The point? The product codes with which it is pin compatible are

**identical** to the codes of the data sheet. I sure hope they are compatibile.
Reply to
Roger

The industry is filled with 2nd-source chips. Sometimes these are friendly deals arraigned with the original manufacturer, so engineers feel more comfortable to design in the part, thereby helping sales. But usually it's an unfriendly deal, a copy, reversed engineered from the datasheet specs and from part performance on the bench, and designed from scratch.

It's long been industry custom to give the replacement part the same part number and identical typical specs, or perhaps to make spec improvements here or there and tout that. But as often as not, even if a new design is improved, they'll keep exactly the same specs in the datasheet to help convince you that it's the same.

The Motorola mc34164 part was introduced in the mid 1980's and few years later Silicon General introduced their sg34164 2nd-source, which was renamed to mc34164 by the follow-on LinFinity managers, no doubt in an attempt to increase sales.

If you check, you'll see Microsemi also makes the '34164, and it's long-since become a true jelly-bean part.

Reply to
Winfield Hill

After a lifetime working in electronics I am well familiar with the situation.

The point is there is no mention of manufacturers and no code variation.....just an MC34164 datasheet whose key feature is being compatible with the MC34164.

I found that odd, and funny.

Reply to
Roger

Win are not amused.

John

Reply to
John Larkin

I'm sorry, the way you asked the question...

But you must have noticed that frequently the 2nd-source part datasheet doesn't mention the original manufacturer. It's as if they're acting like it's a new part and want to get and keep this part's customers for themselves. For example, when Silicon General first introduced the part and called it a sg34164 (the datasheet did say, pin-for-pin compatible with Motorola mc34164), I imagine they hoped designers would write the sd number into their parts list and purchasing agents wouldn't realize Motorola's mc34164 was equivalent. Of course that backfired and so Linfinity had to fix that.
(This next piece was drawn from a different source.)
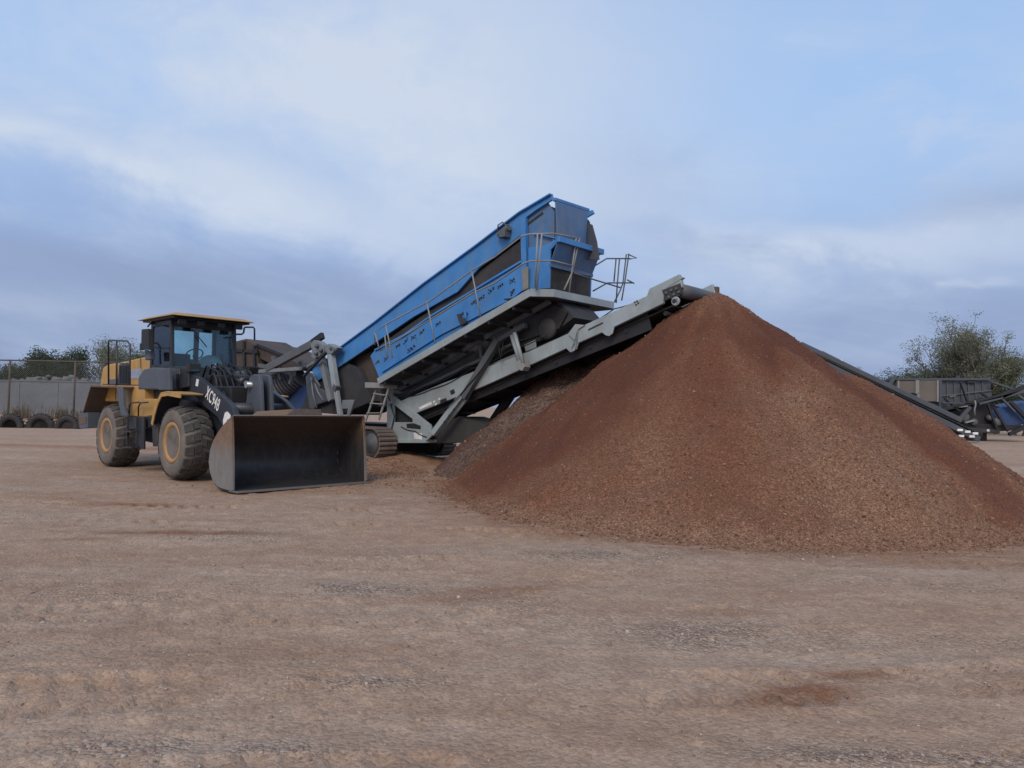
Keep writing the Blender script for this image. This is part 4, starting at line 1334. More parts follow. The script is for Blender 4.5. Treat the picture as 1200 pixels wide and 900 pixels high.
# grab rails seen inside the side door
mb = MB().tube([L.p(*z9(292, 180), .5), L.p(*z9(292, 218), .5), L.p(*z9(312, 236), .5), L.p(*z9(352, 240), .5)], .016).tube([L.p(*z9(205, 352), .43), L.p(*z9(365, 362), .43)], .016)
mb.build('door_rail', 'black', cab)
# mirrors
um = uf - .35
def pmu(X, Y, v): return L.p(*z9(X, Y), v)
mp_ = L.poly([z9(140, 195), z9(196, 190), z9(200, 375), z9(135, 372)], .12)
MB().prism(mp_, .06, .20).build('mirror', 'black', wl, .02)
MB().prism(L.poly([z9(115, 320), z9(140, 315), z9(140, 372), z9(115, 378)], .1), .06, .16).build('mirror', 'black', wl, .02)
MB().tube([L.p(*z9(175, 170), .13), L.p(*z9(190, 150), .3), L.p(*z9(215, 140), .45)], .02).build('mirror_arm', 'black', wl)
MB().prism(L.poly([z9(145, 385), z9(192, 385), z9(192, 460), z9(148, 465)], .2), .2, .32).build('side_lamp', 'loader_grey', wl, .02)
xm = uf + .25
ml = [L.pu(*z9(930, 238), xm), L.pu(*z9(1000, 238), xm), L.pu(*z9(1016, 225), xm), L.pu(*z9(1022, 182), xm), L.pu(*z9(1032, 176), xm), L.pu(*z9(1100, 176), xm), L.pu(*z9(1112, 190), xm), L.pu(*z9(1112, 290), xm)]
MB().tube(ml, .022).build('mirror_arm', 'navy', wl)
# grey side console below and behind the cab
con = L.poly([z1(322, 345), z1(345, 310), z1(385, 302), z1(440, 305), z1(445, 400), z1(320, 400)], .30)
MB().prism(con, .22, .62).build('battery_box', 'loader_grey', wl, .04)
MB().prism(con, 1.9, 2.28).build('battery_box', 'loader_grey', wl, .04)
MB().prism(L.poly([z1(398, 318), z1(445, 302), z1(450, 402), z1(400, 402)], .18), .15, .24).build('console_door', 'loader_grey', wl, .02)
mb = MB()
for k in range(5):
    mb.bar(L.p(*z9(385 + k * 16, 540), .44), L.p(*z9(392 + k * 16, 590), .44), .02, .03)
mb.build('grille_bar', 'grey_dark', wl)
MB().prism(L.poly([z9(378, 520), z9(545, 520), z9(545, 700), z9(378, 720)], .5), .46, .6).build('valve_cover', 'navy', wl, .02)
# front fenders
ff = L.poly([z1(368, 552), z1(376, 510), z1(392, 455), z1(410, 418), z1(440, 412), z1(496, 422)], 0)
for (va, vb_) in ((-.02, .48), (2.02, 2.52)):
    fender = MB().ribbon(ff, .03, va, vb_).ribbon(ff, -.075, va, va + .03).build('front_fender', 'yellow', wl, .008)
    MB().ribbon(ff, -.02, va + .03, vb_).build('fender_lining', 'navy', fender)
MB().prism(L.poly([z1(385, 560), z1(395, 470), z1(420, 436), z1(540, 448), z1(560, 480), z1(540, 560)], .6), .62, .68).build('fender_liner', 'navy', wl)
# lift arms
ap = L.poly([z1(530, 345), z1(552, 332), z1(580, 348), z1(640, 395), z1(700, 445), z1(728, 480), z1(740, 520), z1(720, 575), z1(690, 572), z1(660, 520), z1(600, 470), z1(540, 405)], .55)
arm = MB().prism(ap, .52, .64).build('lift_arm', 'navy', wl, .015)
MB().prism(ap, 1.86, 1.98).build('lift_arm', 'navy', wl, .015)
# lettering XC948 running down the near arm
cu = bpy.data.curves.new('lettering', 'FONT')
cu.body = 'XC948'; cu.extrude = .002; cu.offset = .004; cu.align_x = 'CENTER'; cu.align_y = 'CENTER'; cu.size = .34
cu.space_character = 1.12
to = bpy.data.objects.new('lettering', cu)
col.objects.link(to)
dgx = bpy.context.evaluated_depsgraph_get(); dgx.update()
me = bpy.data.meshes.new_from_object(to.evaluated_get(dgx))
bpy.data.objects.remove(to)
me.materials.clear(); me.materials.append(M['white'])
t0 = L.p(*z1(606, 410), .515); t1 = L.p(*z1(662, 475), .515)
tdir = (t1 - t0)
wid = max(v.co.x for v in me.vertices) - min(v.co.x for v in me.vertices)
scl = tdir.length / wid
ang = math.atan2(tdir.z, tdir.x)
mid = (t0 + t1) / 2
rot = Matrix.Rotation(-ang, 4, 'Y') @ Matrix.Rotation(math.pi / 2, 4, 'X')
me.transform(Matrix.Translation((mid.x, .517, mid.z)) @ rot @ Matrix.Scale(scl, 4) @ Matrix.Scale(1.75, 4, (0, 1, 0)))
lo = bpy.data.objects.new('lettering', me); col.objects.link(lo); lo.parent = arm
mk = MB()
mk.prism(L.poly([z1(563, 352), z1(573, 356), z1(568, 386), z1(558, 382)], .51), .513, .5195)
mk.prism(L.poly([z1(688, 500), z1(698, 496), z1(712, 512), z1(710, 545), z1(700, 538), z1(698, 525), z1(694, 545), z1(680, 562), z1(679, 535)], .51), .513, .5195)
mk.build('arrow_marking', 'white', arm)
# tower, cylinders, linkage in the middle
MB().prism(L.poly([z1(530, 330), z1(575, 320), z1(690, 430), z1(690, 520), z1(540, 420)], 1.0), .9, 1.6).build('loader_tower', 'navy', wl, .02)
def cyl(name, p0, p1, r, rod):
    p0, p1 = Vector(p0), Vector(p1)
    mdp = p0.lerp(p1, .62)
    c = MB().tube([p0, mdp], r, 16).build(name, 'navy', wl)
    MB().tube([mdp, p1], rod, 12).build('piston_rod', 'chrome', c)
cyl('tilt_cylinder', (-.2, 1.25, 2.35), (1.15, 1.25, 2.0), .11, .06)
cyl('lift_cylinder', (-.5, .86, 1.05), (.75, .86, 1.45), .10, .055)
cyl('lift_cylinder', (-.5, 1.64, 1.05), (.75, 1.64, 1.45), .10, .055)
# bell crank: upright plates
bc = [z2(325, 300), z2(345, 282), z2(372, 285), z2(380, 330), z2(385, 462), z2(330, 470), z2(300, 470), z2(312, 400)]
bcu = L.poly(bc, 1.25)
MB().prism(bcu, 1.10, 1.18).build('bell_crank', 'loader_grey', wl, .015)
MB().prism(bcu, 1.32, 1.40).build('bell_crank', 'loader_grey', wl, .015)
MB().tube([(bcu[0][0] + .1, .98, bcu[0][1] - .15), (bcu[0][0] + .1, 1.52, bcu[0][1] - .15)], .07, 12).build('crank_pin', 'chrome', wl)
MB().tube([(bcu[0][0] + .12, .66, 1.55), (bcu[0][0] + .12, 1.84, 1.55)], .14, 16).build('cross_tube', 'navy', wl)
MB().bar((bcu[0][0] + .1, 1.25, 1.35), (1.78, 1.25, .85), .14, .12).build('push_rod', 'navy', wl, .01)
def hose(p, r):
    MB().tube(p, r, 8).build('hydraulic_hose', 'black', wl)
for k in range(7):
    v = .8 + .13 * k
    z0 = 2.25 + .1 * random.random()
    hose([(-.7 + .1 * k, v, 2.0), (-.35, v, z0 + .25), (.1, v + .05, z0 + .12), (.5, v, z0 - .3), (.8, v - .03, z0 - .55)], .022)
hose([L.p(*z1(650, 330), 1.0), L.p(*z1(660, 300), 1.0), L.p(*z1(690, 302), 1.0), L.p(*z1(720, 340), 1.0)], .025)
hose([L.p(*z1(622, 380), .7), L.p(*z1(626, 345), .7), L.p(*z1(640, 330), .7), L.p(*z1(652, 360), .7), L.p(*z1(655, 420), .7)], .025)
hose([L.p(*z1(660, 425), .6), L.p(*z1(705, 440), .6), L.p(*z1(725, 470), .6), L.p(*z1(735, 500), .6)], .02)
for (u_, v_, z_, sx, sy, sz_) in ((-.05, 1.0, 2.1, .3, .25, .2), (.2, 1.45, 2.05, .35, .3, .25), (.55, 1.1, 1.85, .3, .3, .2), (.3, .8, 1.8, .25, .2, .25)):
    MB().box(u_ - sx, u_ + sx, v_ - sy, v_ + sy, z_ - sz_, z_ + sz_).build('valve_block', 'black', wl, .04)
for v in (.55, 1.95):
    hl = MB().prism([(-.55, 2.35), (-.38, 2.35), (-.36, 2.56), (-.55, 2.56)], v - .13, v + .13).build('headlight', 'black', wl, .02)
    MB().box(-.372, -.362, v - .1, v + .1, 2.38, 2.53).build('lens', 'glass', hl)

# bucket
b0, b1 = -.06, 2.86
bprof = [(2.80, 1.43), (2.62, 1.35), (2.30, 1.17), (2.05, .97), (1.90, .76), (1.86, .52), (1.93, .32), (2.08, .15), (2.28, .07), (2.50, .05), (2.94, .04)]
def smooth_line(P, n=5):
    out = []
    for i in range(len(P) - 1):
        p0, p1, p2, p3 = (Vector(P[max(i - 1, 0)]), Vector(P[i]), Vector(P[i + 1]), Vector(P[min(i + 2, len(P) - 1)]))
        for k_ in range(n):
            t = k_ / n
            q = .5 * ((2 * p1) + (p2 - p0) * t + (2 * p0 - 5 * p1 + 4 * p2 - p3) * t * t + (3 * p1 - p0 - 3 * p2 + p3) * t ** 3)
            out.append((q.x, q.y))
    return out + [tuple(P[-1])]
bprof = smooth_line(bprof)
bk = MB().ribbon(bprof, -.035, b0, b1).build('bucket', 'bucket_in', wl)
bsk = [(u - .0, z) for u, z in bprof]
MB().ribbon(bprof, .012, b0 + .01, b1 - .01).build('bucket_lining', 'bucket_in', bk)
side_pts = bprof + [(2.97, .06), (2.90, .8)]
side_pts = [(2.79, 1.43), (2.62, 1.37), (2.30, 1.17), (2.05, .97), (1.90, .76), (1.86, .52), (1.93, .32), (2.08, .15), (2.28, .07), (2.50, .05), (2.93, .04), (2.90, .5), (2.85, 1.0)]
sp1 = MB().prism(side_pts, b0 - .03, b0 - .001).build('side_plate', 'bucket_side', bk, .006)
sp2 = MB().prism(side_pts, b1 + .001, b1 + .03).build('side_plate', 'bucket_side', bk, .006)
for va in (b0, b1 - .012):
    MB().prism([(u - (.02 if u > 2.6 else -.012), z) for u, z in side_pts], va, va + .012).build('side_lining', 'bucket_in', bk)
for (pl_, va, vb_) in ((sp1, b0 - .048, b0 - .032), (sp2, b1 + .032, b1 + .048)):
    MB().prism([(2.80, 1.43), (2.95, .07), (2.86, .07), (2.77, .8), (2.70, 1.38)], va, vb_).build('edge_bar', 'bucket_side', pl_)
MB().box(2.72, 3.08, b0 - .02, b1 + .02, .012, .045).build('cutting_edge', 'bucket_out', bk, .006)
MB().ribbon([(2.70, 1.395), (2.84, 1.445)], .02, b0 - .02, b1 + .02).build('top_rim', 'bucket_out', bk)
# raised spill guard over the middle
gf = [L.pu(333, 488.5, 2.81), L.pu(346, 479, 2.74), L.pu(376, 479.5, 2.74), L.pu(378.5, 489, 2.81)]
MB().sheet(gf, (-.03, 0, -.01)).build('spill_guard', 'bucket_in', bk, .006)
MB().sheet([L.pu(292, 489, 2.55), L.pu(301, 482, 2.5), L.pu(345, 479.2, 2.70), L.pu(334, 488, 2.76)], (-.02, 0, -.03)).build('guard_gusset', 'bucket_rust', bk, .006)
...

What a minute, hold it! I just checked -- all the Linfinity datasheets do say pin-for-pin compatible with mc34164, plus electrically compatible with the Motorola mc34164-3. > I found that odd, and funny.

How so?

Reply to
Winfield Hill

Hmm, mine dosn't, so I looked up a new sheet on Digikey and that does mention Motorola, perhaps some mistake had allready been noticed ;-)

Anyway, something I would like to point out to Winnie is **why** I still have that Motorola book hanging around. Fact is that it includes the graphs from O.H.Schade for bridge and supply cap design (IRE procs. vol 31, 1943). Despite thier age I still use these graphs for dimensioning supplies. Perhaps they should have been in Chap. 6. of AoE?

Reply to
Roger

Dunno, I have six revs of the Linfinity '34164 datasheet in my computer. The oldest is Silicon General's sg33164 introduction in 1991. Then there's the name change to Linfinity and their 1993 version 1.0, still called a sg33164 (still says mc33164 compatible). Linfinity's first datasheet to use the mc33164 name was version 1.0 in 1994, their version 1.1 in 1996, version 1.2 in 1999, and the 2005 version 1.2a. All six mention Motorola mc33164 compatibility. The 1993 sg33164 datasheet mentions mc33164 but not Motorola.

Yes, I do love the old databooks and app notes. I have several references with those graphs. Your suggestion is appreciated.